## [COLLECTED MATERIAL]
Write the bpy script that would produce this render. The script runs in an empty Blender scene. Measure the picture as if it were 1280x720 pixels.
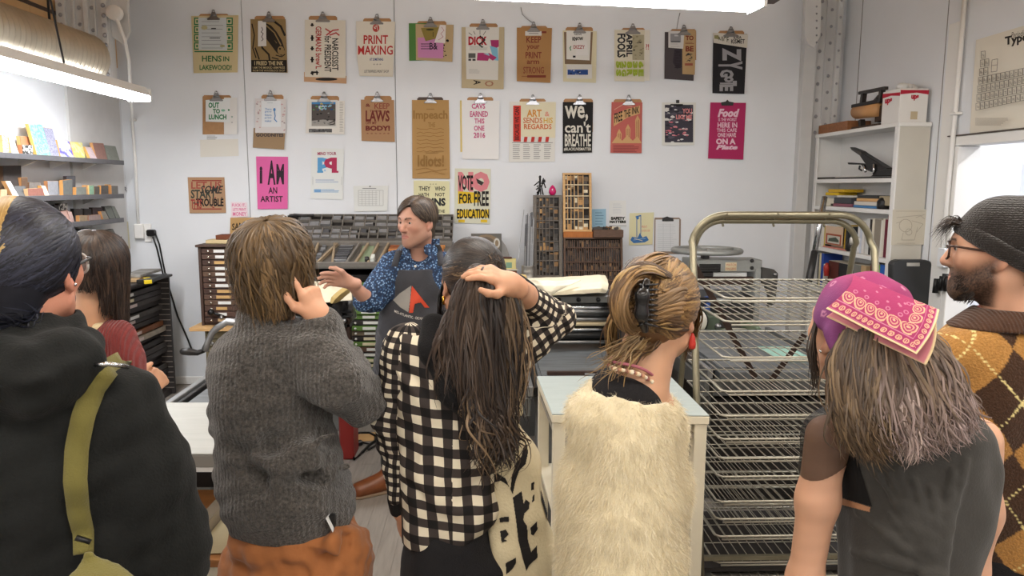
import bpy,bmesh,math,random
import numpy as np
from mathutils import Vector,Matrix,Euler
# ------------------------------------------------------------------ camera, world, lights, exposure
SC=bpy.context.scene
COL=SC.collection
F_PX,CAM_Z=930.0,1.8
PITCH,YAW,ROLL=math.radians(7.84),math.radians(2.16),math.radians(0.25)
R_CAM=Matrix.Rotation(-YAW,3,'Z')@Matrix.Rotation(math.pi/2-PITCH,3,'X')@Matrix.Rotation(ROLL,3,'Z')
cam_data=bpy.data.cameras.new('camera');cam=bpy.data.objects.new('camera',cam_data);COL.objects.link(cam)
cam_data.sensor_width=36.0;cam_data.lens=F_PX/1280*36.0;cam_data.clip_start=0.05
cam.matrix_world=Matrix.Translation((0,0,CAM_Z))@R_CAM.to_4x4()
SC.camera=cam
world=bpy.data.worlds.new('world');SC.world=world;world.use_nodes=True
world.node_tree.nodes['Background'].inputs[0].default_value=(0.9,0.95,1.0,1)
world.node_tree.nodes['Background'].inputs[1].default_value=0.10
SC.view_settings.view_transform='Standard';SC.view_settings.look='None'
SC.view_settings.exposure=0.84;SC.view_settings.gamma=1.0;SC.view_settings.use_curve_mapping=False
LAMP_POWER=1.0
# ------------------------------------------------------------------ helpers
rnd=random.Random(7)
NP=np.array
D=6.7
XL,XR=-3.13,3.18
ZC=3.75
def ray(x,y):
 return R_CAM@Vector(((x-640)/F_PX,-(y-360)/F_PX,-1.0))
def wy(x,y,Y):
 d=ray(x,y);t=Y/d.y;return Vector((d.x*t,Y,CAM_Z+d.z*t))
def wx(x,y,X):
 d=ray(x,y);t=X/d.x;return Vector((X,d.y*t,CAM_Z+d.z*t))
def wz(x,y,Z):
 d=ray(x,y);t=(Z-CAM_Z)/d.z;return Vector((d.x*t,d.y*t,Z))
def lin(h):
 h=h.lstrip('#');c=[int(h[i:i+2],16)/255 for i in(0,2,4)]
 return tuple(v/12.92 if v<=0.04045 else((v+0.055)/1.055)**2.4 for v in c)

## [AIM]
Without the pictures, write out the whole listing above exactly as it appears.

## [THE SOLUTION]
Write the bpy script that would produce this render. The script runs in an empty Blender scene. Measure the picture as if it were 1280x720 pixels.
import bpy,bmesh,math,random
import numpy as np
from mathutils import Vector,Matrix,Euler
# ------------------------------------------------------------------ camera, world, lights, exposure
SC=bpy.context.scene
COL=SC.collection
F_PX,CAM_Z=930.0,1.8
PITCH,YAW,ROLL=math.radians(7.84),math.radians(2.16),math.radians(0.25)
R_CAM=Matrix.Rotation(-YAW,3,'Z')@Matrix.Rotation(math.pi/2-PITCH,3,'X')@Matrix.Rotation(ROLL,3,'Z')
cam_data=bpy.data.cameras.new('camera');cam=bpy.data.objects.new('camera',cam_data);COL.objects.link(cam)
cam_data.sensor_width=36.0;cam_data.lens=F_PX/1280*36.0;cam_data.clip_start=0.05
cam.matrix_world=Matrix.Translation((0,0,CAM_Z))@R_CAM.to_4x4()
SC.camera=cam
world=bpy.data.worlds.new('world');SC.world=world;world.use_nodes=True
world.node_tree.nodes['Background'].inputs[0].default_value=(0.9,0.95,1.0,1)
world.node_tree.nodes['Background'].inputs[1].default_value=0.10
SC.view_settings.view_transform='Standard';SC.view_settings.look='None'
SC.view_settings.exposure=0.84;SC.view_settings.gamma=1.0;SC.view_settings.use_curve_mapping=False
LAMP_POWER=1.0
# ------------------------------------------------------------------ helpers
rnd=random.Random(7)
NP=np.array
D=6.7
XL,XR=-3.13,3.18
ZC=3.75
def ray(x,y):
 return R_CAM@Vector(((x-640)/F_PX,-(y-360)/F_PX,-1.0))
def wy(x,y,Y):
 d=ray(x,y);t=Y/d.y;return Vector((d.x*t,Y,CAM_Z+d.z*t))
def wx(x,y,X):
 d=ray(x,y);t=X/d.x;return Vector((X,d.y*t,CAM_Z+d.z*t))
def wz(x,y,Z):
 d=ray(x,y);t=(Z-CAM_Z)/d.z;return Vector((d.x*t,d.y*t,Z))
def lin(h):
 h=h.lstrip('#');c=[int(h[i:i+2],16)/255 for i in(0,2,4)]
 return tuple(v/12.92 if v<=0.04045 else((v+0.055)/1.055)**2.4 for v in c)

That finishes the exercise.